Mogens Jørgensen, How It All Began. The Story of Carl Jacobsen’s Egyptian Collection 1884-1925, edited by Anne Marie Nielsen, English Translation by Neil Martin Stanford.
174 pages, profusely illustrated. Paperback with flaps.

“Bigger, but not as good as mine”. Thus Carl Jacobsen pronounced judgment when standing before a statue of the goddess Neith in Cairo Museum in 1909. Boasting, or just stating a fact – this observation from the head of Carlsberg Breweries’s travel diary epitomises in many ways the level of his collecting activity. Quality was of crucial importance and – combined with his wealth – a drive, which enabled him, in record time to create a collection of Egyptian art of outstanding quality at the Ny Carlsberg Glyptotek in Copenhagen; a collection which in 1909 was still growing, and which today is reckoned among the finest in the world.

Egyptomania

The story of how the Glyptotek’s Egyptian Collection came into being is now told in the book How It All Began: The Story of Carl Jacobsen’s Egyptian Collection, written by the museum’s egyptologist for 42 years, Mogens Jørgensen. Against the background of Carl Jacobsen’s innumerable exchanges of letters, together with an impressive body of archive material Mogens Jørgensen has clearly mapped out, how, in a race with other major collectors, and in dialogue with the Egyptian authorities, the Glyptotek managed to build up an Egyptian collection which, in breadth and substance, matched those of the great museums in other countries.

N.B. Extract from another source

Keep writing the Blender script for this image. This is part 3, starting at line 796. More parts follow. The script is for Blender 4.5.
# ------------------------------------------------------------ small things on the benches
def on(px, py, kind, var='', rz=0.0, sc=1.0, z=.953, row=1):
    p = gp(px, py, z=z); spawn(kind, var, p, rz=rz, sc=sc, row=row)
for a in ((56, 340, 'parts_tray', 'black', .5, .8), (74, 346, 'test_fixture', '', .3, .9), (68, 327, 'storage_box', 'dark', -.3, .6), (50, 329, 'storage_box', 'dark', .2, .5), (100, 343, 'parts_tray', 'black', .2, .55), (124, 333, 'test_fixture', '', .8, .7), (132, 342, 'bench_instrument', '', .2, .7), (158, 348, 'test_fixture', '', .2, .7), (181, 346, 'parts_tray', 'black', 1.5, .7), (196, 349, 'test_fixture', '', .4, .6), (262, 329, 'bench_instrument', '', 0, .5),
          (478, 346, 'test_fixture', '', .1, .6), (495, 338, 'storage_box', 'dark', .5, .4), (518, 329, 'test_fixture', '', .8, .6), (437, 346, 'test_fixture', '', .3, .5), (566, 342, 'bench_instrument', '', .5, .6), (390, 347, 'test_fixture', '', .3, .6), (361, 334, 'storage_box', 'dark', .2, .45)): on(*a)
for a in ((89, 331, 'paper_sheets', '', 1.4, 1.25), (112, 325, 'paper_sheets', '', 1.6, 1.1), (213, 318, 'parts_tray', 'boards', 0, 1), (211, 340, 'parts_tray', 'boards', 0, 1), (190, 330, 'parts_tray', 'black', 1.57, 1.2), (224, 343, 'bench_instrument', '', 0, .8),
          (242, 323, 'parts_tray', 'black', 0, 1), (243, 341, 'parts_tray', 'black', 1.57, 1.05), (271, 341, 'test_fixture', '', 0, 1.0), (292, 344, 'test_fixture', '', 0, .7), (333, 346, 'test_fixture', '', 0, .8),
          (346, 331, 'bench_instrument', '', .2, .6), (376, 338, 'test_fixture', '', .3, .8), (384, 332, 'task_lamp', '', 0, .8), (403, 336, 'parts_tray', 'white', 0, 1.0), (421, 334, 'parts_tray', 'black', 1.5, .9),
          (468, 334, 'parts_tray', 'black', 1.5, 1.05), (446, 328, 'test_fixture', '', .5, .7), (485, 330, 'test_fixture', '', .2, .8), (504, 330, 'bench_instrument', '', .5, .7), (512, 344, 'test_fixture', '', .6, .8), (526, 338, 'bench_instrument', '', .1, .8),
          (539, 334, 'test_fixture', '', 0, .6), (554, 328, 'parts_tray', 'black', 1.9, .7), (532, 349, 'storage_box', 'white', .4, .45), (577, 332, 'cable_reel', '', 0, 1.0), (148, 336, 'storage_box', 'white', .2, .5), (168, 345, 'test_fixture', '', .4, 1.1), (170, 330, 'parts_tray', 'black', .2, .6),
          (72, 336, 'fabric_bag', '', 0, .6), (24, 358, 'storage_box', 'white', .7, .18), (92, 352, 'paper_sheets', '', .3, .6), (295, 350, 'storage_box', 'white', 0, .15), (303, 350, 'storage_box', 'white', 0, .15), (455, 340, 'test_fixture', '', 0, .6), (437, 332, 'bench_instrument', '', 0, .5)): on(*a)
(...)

The book also gives a rare insight into the art trade of those days with everything it involved of risks, luck and canny business practice. Last, but not least Mogens Jørgensen maps out the contours of the brewing magnate’s monumental Glyptotek-aspiration: to bring together art from across the cultures of the millennia under the same roof.

Valdemar Schmidt

But credit for the Glyptotek’s collection of Egyptian art does not belong to Carl Jacobsen alone. Early on he allied himself with Denmark’s first egyptologist, Valdemar Schmidt, who became the industrialist’s confidential emissary and buyer when it came to acquiring ancient Egyptian treasures. Focusing on the most important purchases and the correspondence between Schmidt and Jacobsen, How It All Began explains how, in the best sense, this dynamic duo complemented each other, such that both the brewer’s own, near-pharaonic predilection for magnificent, popular monuments and the egyptologist’s delight over the rare curiosities were united in one and the same collection.

The Connecting Thread

While Valdemar Schmidt was Carl Jacobsen’s leader in the field, the latter found inspiration for his vision of the museum with an art historian. How It All Began takes the reader into the mental world of Julius Lange, which came to form the foundations underpinning the brewer’s mission to draw the great line from Ancient Egypt, by way of Greco-Roman Antiquity to the art of his own era.